Gaining traction in emerging markets through improved cross-border payments

Author: Anjulie Patel, VP of Partnerships at Nucleus365

The business world has been going global for some time now however with growth opportunities booming all over the world thanks to remote working and the digital society we live in, as well as commerce flourishing in emerging markets, demand for businesses to operate worldwide is at an all-time high.

As a result, the way businesses send and receive money is having to adapt as well.

It is this environment that has led to an increase in the need for efficient, secure, and overall, easier global payment methods.

The demand for cross-border payments

As e-commerce growth continues to surge, and businesses continue expanding into new regions, merchants are looking for fast, adaptable, and secure payment facilitation on a global scale. This means there’s a higher demand from merchants not only looking to send and receive payments in all the countries they operate in, but also to be able to do so instantly as well as move money from one location to another easily.

With that in mind, merchants understand the need for localised and tailored payment solutions, meaning the demand for seamless cross-border and in-country payments is growing at a rapid rate.

Bumps in the road

As with any growing technology or system, the benefits will be met with challenges. As cross-border payment platforms are still developing, there are considerations that both merchants and payment providers need to bear in mind.

Regulation.

As regulation updates and changes, businesses constantly have to reassess the way they’re working, storing data, and making payments to remain compliant in the multiple regions they may be operating in. However, financial technology firms and payment platforms also have to do the same. 

While compliance certainly reduces risk and fraud, it can also create complexities in moving money globally. As such, payment firms with robust currency management programs, multiple licences and MCCY IBANS will become more popular with businesses engaged in global trade, while others are unlikely to remain as competitive.

Fragmented payments.  

The current cross-border payments network lacks a seamless end-to-end system meaning merchants often incur elevated transaction fees and extended processing times when compared to lower friction domestic payments. According to the Bank of England, a cross-border payment can take several days and can cost up to 10 times more than a domestic payment.

The emerging (markets) opportunity

Emerging markets like the Middle East, south-east and south Asia, as well as Latin America, are seeing an increase in business activity due to rising consumer classes, rapid urbanisation, and a fresh demand for innovative banking services that serve as another option to both traditional banking or the choice to be “unbanked”.

This change in landscape has already seen the likes of tech and payment giants Microsoft, Mastercard and JP Morgan making moves in the Middle Eastern payment space.

Furthermore, a recent report highlights that the digitisation of emerging economies is driving an acceleration of digital commerce in regions such as Latin America.

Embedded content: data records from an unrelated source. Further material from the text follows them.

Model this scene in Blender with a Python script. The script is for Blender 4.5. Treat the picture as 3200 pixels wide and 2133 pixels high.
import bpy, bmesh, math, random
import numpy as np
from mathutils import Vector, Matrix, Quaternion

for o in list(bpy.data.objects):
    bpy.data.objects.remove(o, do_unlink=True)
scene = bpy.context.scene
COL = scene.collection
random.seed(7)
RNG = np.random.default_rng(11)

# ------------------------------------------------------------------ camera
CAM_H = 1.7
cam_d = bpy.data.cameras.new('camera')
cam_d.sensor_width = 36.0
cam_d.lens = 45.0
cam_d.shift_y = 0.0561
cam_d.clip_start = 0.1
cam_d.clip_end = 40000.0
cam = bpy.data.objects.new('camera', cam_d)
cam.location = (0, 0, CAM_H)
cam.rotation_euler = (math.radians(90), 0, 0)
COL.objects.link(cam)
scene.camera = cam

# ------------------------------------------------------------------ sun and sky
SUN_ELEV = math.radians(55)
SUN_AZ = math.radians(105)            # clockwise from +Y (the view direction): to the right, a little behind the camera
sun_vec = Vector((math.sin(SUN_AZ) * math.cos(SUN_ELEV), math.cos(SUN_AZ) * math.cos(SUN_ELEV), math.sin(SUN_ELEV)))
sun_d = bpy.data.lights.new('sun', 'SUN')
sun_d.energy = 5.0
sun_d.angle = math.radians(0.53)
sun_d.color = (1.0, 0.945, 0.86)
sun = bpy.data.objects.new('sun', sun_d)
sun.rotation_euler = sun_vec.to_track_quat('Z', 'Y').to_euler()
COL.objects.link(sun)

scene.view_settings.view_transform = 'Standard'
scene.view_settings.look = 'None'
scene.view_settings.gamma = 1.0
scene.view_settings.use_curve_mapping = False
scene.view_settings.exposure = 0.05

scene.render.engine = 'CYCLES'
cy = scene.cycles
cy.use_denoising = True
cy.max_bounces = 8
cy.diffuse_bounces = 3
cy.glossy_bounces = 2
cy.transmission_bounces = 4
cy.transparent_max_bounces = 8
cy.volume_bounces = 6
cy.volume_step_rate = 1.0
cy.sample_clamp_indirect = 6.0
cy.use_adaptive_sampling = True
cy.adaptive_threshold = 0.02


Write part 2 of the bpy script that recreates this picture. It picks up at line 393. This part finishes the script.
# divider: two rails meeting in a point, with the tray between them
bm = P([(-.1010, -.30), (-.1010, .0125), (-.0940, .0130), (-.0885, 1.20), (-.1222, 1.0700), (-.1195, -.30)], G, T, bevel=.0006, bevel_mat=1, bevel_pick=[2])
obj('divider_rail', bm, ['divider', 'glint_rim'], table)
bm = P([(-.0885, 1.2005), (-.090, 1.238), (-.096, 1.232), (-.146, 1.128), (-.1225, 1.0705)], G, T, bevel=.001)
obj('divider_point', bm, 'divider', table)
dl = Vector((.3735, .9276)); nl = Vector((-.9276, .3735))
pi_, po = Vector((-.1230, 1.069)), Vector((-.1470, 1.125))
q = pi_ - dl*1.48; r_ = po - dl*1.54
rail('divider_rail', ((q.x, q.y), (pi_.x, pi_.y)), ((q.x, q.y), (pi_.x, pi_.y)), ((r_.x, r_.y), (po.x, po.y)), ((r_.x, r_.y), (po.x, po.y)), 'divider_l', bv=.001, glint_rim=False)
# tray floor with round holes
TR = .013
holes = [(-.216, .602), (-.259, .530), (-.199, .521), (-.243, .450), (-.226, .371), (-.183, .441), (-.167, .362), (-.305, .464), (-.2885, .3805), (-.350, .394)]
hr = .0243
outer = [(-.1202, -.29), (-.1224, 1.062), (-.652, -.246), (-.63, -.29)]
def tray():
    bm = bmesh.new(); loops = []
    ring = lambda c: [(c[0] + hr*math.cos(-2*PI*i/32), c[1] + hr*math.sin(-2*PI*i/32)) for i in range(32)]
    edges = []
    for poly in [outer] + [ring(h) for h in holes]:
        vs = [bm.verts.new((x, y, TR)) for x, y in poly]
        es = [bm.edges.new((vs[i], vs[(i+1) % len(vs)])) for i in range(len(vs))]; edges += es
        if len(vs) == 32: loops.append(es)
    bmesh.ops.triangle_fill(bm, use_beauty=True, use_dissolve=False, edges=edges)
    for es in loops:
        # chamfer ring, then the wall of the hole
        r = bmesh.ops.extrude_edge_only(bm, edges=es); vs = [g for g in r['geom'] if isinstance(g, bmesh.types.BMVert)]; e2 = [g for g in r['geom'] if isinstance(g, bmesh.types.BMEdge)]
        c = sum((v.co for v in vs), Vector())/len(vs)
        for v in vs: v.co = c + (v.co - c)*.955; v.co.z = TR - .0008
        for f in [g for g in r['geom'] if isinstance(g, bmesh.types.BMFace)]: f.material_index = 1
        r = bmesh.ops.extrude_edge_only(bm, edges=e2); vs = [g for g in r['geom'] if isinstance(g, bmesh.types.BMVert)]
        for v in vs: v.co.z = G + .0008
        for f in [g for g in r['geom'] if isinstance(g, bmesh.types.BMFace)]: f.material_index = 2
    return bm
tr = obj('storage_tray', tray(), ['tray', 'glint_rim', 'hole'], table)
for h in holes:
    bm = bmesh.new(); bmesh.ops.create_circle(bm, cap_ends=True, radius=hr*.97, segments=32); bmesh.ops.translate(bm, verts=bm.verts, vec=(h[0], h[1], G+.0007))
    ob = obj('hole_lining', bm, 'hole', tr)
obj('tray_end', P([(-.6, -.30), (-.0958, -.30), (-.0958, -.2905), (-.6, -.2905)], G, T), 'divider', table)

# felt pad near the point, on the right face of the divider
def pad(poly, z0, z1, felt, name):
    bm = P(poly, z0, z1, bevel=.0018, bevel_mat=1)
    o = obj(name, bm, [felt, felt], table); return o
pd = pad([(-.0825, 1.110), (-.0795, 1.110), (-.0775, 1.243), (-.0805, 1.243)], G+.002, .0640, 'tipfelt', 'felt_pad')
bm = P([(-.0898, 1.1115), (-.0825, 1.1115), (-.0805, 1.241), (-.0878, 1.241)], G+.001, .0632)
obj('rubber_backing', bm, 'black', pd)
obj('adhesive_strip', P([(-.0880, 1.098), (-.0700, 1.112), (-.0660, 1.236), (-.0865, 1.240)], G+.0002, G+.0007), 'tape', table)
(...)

As the world becomes more globalised, such moves will not only facilitate but also demand more cross-border payments, leading to financial technology firms who are able to operate in those regions and provide the necessary infrastructure gaining more traction and opportunity.

Generating growth

While a vital component, cross-border payments are only one aspect of a company’s overall growth goal, and therefore should be looked at from the broader perspective of that strategy.

The cross-border payment system is not going to be fixed overnight. As such, merchants and businesses need to work out where their efforts are best placed when it comes to the regions they plan to expand into and generate growth in. The question of how much focus should be on international markets and the strategy around expanding into said markets, will be key when it comes to forecasting business operations, resources, and payment partners. The more this becomes a priority, the more important seamless and efficient cross-border payments become.

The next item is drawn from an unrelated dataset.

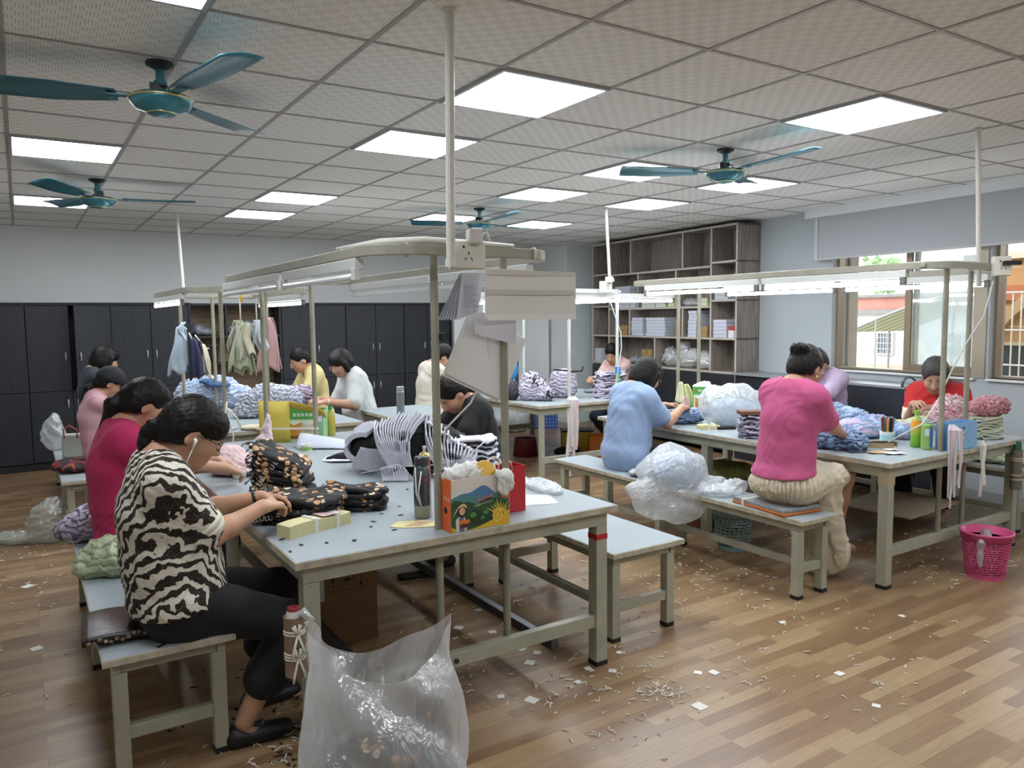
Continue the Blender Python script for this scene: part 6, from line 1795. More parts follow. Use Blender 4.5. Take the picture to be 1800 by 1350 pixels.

Overall, no matter how much focus there is on becoming a worldwide business, the majority of organisations will have to make payments outside of the region they operate in, so establishing a partnership with a firm with the required payments capabilities is a good first step to achieving growth.

With the right infrastructure in place, businesses that do make inroads into emerging markets and commit to international operations, will reach their growth goals much quicker.